Ha-Joon Chang, now Reader in the Political Economy of Development at Cambridge University, explores alternatives to neoliberalism, which has, as we can all now see, failed, producing not growth but recession.
Part 1 looks at the debate on the roles of the state and at state interventions in the process of change, and criticises neoliberal theories of the market, pointing out that markets are no more `natural' than any other human institution. Why are all states, but no giant companies, doomed to fail because of information costs and uncertainty? Why are all selfish entrepreneurs, but no public servants, supposed to be good for society?
Part 2 examines industrial policy, regulation and privatisation. Part 3 explores the issues of state intervention and economic development in the context of globalisation, policy towards foreign direct investment, intellectual property rights, and selective trade and industrial policies.

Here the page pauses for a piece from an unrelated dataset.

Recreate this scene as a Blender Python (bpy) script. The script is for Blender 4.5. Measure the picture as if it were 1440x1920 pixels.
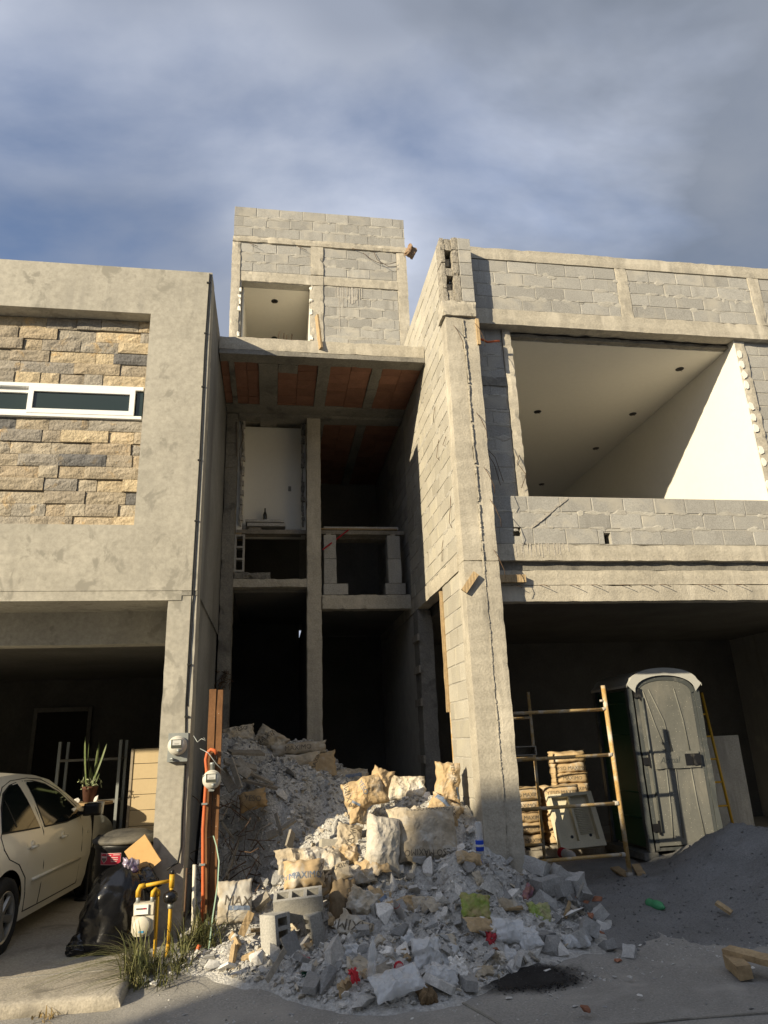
import bpy, bmesh, math, random
import numpy as np
from mathutils import Vector, Matrix, noise
from mathutils.bvhtree import BVHTree

for o in list(bpy.data.objects):
    bpy.data.objects.remove(o)
scene = bpy.context.scene
COL = scene.collection
R = math.radians

# ---------------------------------------------------------------- camera
yaw, pitch, roll = R(9.45), R(18.3), R(2.22)
fw = Vector((math.sin(yaw)*math.cos(pitch), math.cos(yaw)*math.cos(pitch), math.sin(pitch)))
rt = Vector((math.cos(yaw), -math.sin(yaw), 0)); up = rt.cross(fw)
rt2 = rt*math.cos(roll) - up*math.sin(roll); up2 = rt*math.sin(roll) + up*math.cos(roll)
cd = bpy.data.cameras.new('camera'); cam = bpy.data.objects.new('camera', cd); COL.objects.link(cam)
mw = Matrix((rt2, up2, -fw)).transposed().to_4x4(); mw.translation = (0, 0, 1.6)
cam.matrix_world = mw
cd.sensor_fit = 'VERTICAL'; cd.sensor_height = 24; cd.sensor_width = 18; cd.lens = 24*1300/1920
cd.clip_start = 0.05; cd.clip_end = 2000
scene.camera = cam

# ---------------------------------------------------------------- sky
LX, LY, LZ = 1.45, 1.0, -0.65           # direction the sunlight travels
SUN_EL = math.atan2(-LZ, math.hypot(LX, LY))
world = bpy.data.worlds.new('World'); scene.world = world; world.use_nodes = True
nt = world.node_tree; nt.nodes.clear()
def N(t, **k):
    n = nt.nodes.new(t)
    for a, b in k.items(): setattr(n, a, b)
    return n
sky = N('ShaderNodeTexSky', sky_type='NISHITA'); sky.sun_disc = False
sky.sun_elevation = SUN_EL; sky.sun_rotation = math.atan2(-LX, -LY) % (2*math.pi)
sky.air_density = 1.0; sky.dust_density = 0.6; sky.ozone_density = 2.0
tc = N('ShaderNodeTexCoord'); sep = N('ShaderNodeSeparateXYZ'); nt.links.new(tc.outputs['Generated'], sep.inputs[0])
def mth(op, a, b=None):
    n = N('ShaderNodeMath', operation=op)
    for i, v in enumerate((a, b)):
        if v is None: continue
        if isinstance(v, (int, float)): n.inputs[i].default_value = v
        else: nt.links.new(v, n.inputs[i])
    return n.outputs[0]
zz = mth('ADD', mth('MAXIMUM', sep.outputs[2], 0.0), 0.32)
cmb = N('ShaderNodeCombineXYZ')
nt.links.new(mth('DIVIDE', sep.outputs[0], zz), cmb.inputs[0]); nt.links.new(mth('DIVIDE', sep.outputs[1], zz), cmb.inputs[1])
def cloudn(scale, off, det, rough, dist=0.0):
    mp = N('ShaderNodeMapping'); mp.inputs['Location'].default_value = off; mp.inputs['Scale'].default_value = (1.0, 1.5, 1)
    nt.links.new(cmb.outputs[0], mp.inputs[0])
    n = N('ShaderNodeTexNoise'); n.inputs['Scale'].default_value = scale; n.inputs['Detail'].default_value = det
    n.inputs['Roughness'].default_value = rough; n.inputs['Distortion'].default_value = dist
    nt.links.new(mp.outputs[0], n.inputs[0]); return n.outputs['Fac']
c1 = cloudn(1.9, (12.3, 3.9, 0), 7, 0.52, 0.25); c2 = cloudn(1.0, (13.7, 11.2, 4), 4, 0.42, 0.2); c3 = cloudn(1.6, (2.0, 8.0, 9), 6, 0.52, 0.3)
def ramp(src, stops):
    r = N('ShaderNodeValToRGB'); e = r.color_ramp.elements
    while len(e) < len(stops): e.new(0.5)
    for el, (p, c) in zip(e, stops): el.position = p; el.color = (*c, 1) if len(c) == 3 else c
    nt.links.new(src, r.inputs[0]); return r.outputs[0]
cover = ramp(c1, [(0.33, (0.18,)*3), (0.60, (0.95,)*3)])
ccol = ramp(c2, [(0.38, (1.75, 1.95, 2.4)), (0.58, (3.9, 4.15, 4.8))])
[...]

Chang studies the industrial policy states of East Asia and France and the social corporatist states of Scandinavia. These states have successfully practised entrepreneurship and managed social conflicts.
Trade and industrial policies need supporting by a good civil service, effective control over financial resources, and the provision of some state-owned enterprises. Korea, Japan, China, France, Austria, Sweden, Norway and Finland all have state control over their financial systems. Their systems are bank-led, unlike the Anglo-American model of capital-market-based financial systems. In bank-led systems, banks and other financial firms have lower profitability, but do a far better job of channelling money into the most productive firms.
Chang sums up, "Even if many developing countries have relatively little bargaining power vis-à-vis TNCs [transnational corporations], and even if such power is diminishing with globalisation, they need not give up what little bargaining power they still have, since what national governments do still matters greatly for the determination of the costs and benefits of FDI [foreign direct investment]. ... Although the constraint imposed by TNCs on national industrial policy may be growing, it is nowhere near the point where a strategic industrial policy is impossible. The current literature tends to regard the process of globalisation and the rise of TNCs as an unstoppable process that no one can control and in which nations, especially developing nations, are passive agents that will have to fully embrace this process or perish. However, such a view is misleading, since there is a lot of room for manoeuvre for national governments and since such room may even be increasing for some countries in some industries, especially with the recent aggressive expansion of some TNCs from East Asia. It would be a big mistake for a developing country to voluntarily give up all such room for manoeuvre by adopting a universally liberal FDI policy across all sectors. What is needed is a more differentiated and strategic approach to TNCs, which will allow host countries to intelligently `use' TNCs for their long-term developmental purposes."
Selective trade and industrial policies are good not just for developing countries but also for any country that wants to survive the present crisis.